Positions is an occasional show on culture and politics hosted by the New Media and Digital Culture Working Group of the Cultural Studies Association. In this episode, researchers working at the intersection of religion and politics discuss the figure of the witch.
Is the witch a feminist figure? It seems that the fourth-wave feminists who take to the internet have claimed the witch for themselves. Does this deviate from the history of the witch? Or do their claims line up with an older approach to the practices of cunning knowledge production and worldmaking beyond-the-human? Our panelists begin with the gendered subject of the witch, yet their conversation takes them through whiteness, settler colonialism, environmental movements, and beyond.
Rebekah Sheldon of Indiana University moderates, with Gabriel Saloman Mindel (University of California Santa Cruz) and Sandra Huber (Concordia University).
This episode was produced and edited by Andrew Culp. If you have a topic you'd like to discuss on positions, email us at csapositions@gmail.com with a brief proposal including a moderator and a conversation partner.
Rebekah Sheldon is an Associate Professor of English at Indiana University Bloomington and the author of The Child to Come: Life After the Human Catastrophe (Minnesota, 2016). Sheldon writes and teaches about feminist and queer theory, speculative philosophy, and speculative fiction. Her current book project concerns the relationship between the new realisms, vitalist philosophy, and the occult.
Gabriel Saloman Mindel is a multidisciplinary artist based in Santa Cruz, California, who works in sound, text, visual medium and socially collaborative forms. He is currently pursuing a PhD in the History of Consciousness Department at the University of California, Santa Cruz, where he is researching the relationships between noise, power and protest. This past Fall he taught a lecture course entitled, “What is the Witch?: Terror, Subjectivity, Modernity”.
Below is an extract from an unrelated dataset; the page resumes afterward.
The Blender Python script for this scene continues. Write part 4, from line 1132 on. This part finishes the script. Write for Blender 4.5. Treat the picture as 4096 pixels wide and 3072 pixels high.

Sandra Huber is a PhD candidate in Interdisciplinary Humanities at Concordia University. She focuses on communication with the dead in contemporary witchcraft and ceremonial magic. In her work in general, she is interested in approaching questions concerning the secretive or the occulted through embodied research. She wrote Assembling the Morrow: A Poetics of Sleep (Talonbooks, 2014) based on a collaboration with sleep scientists in Lausanne, Switzerland.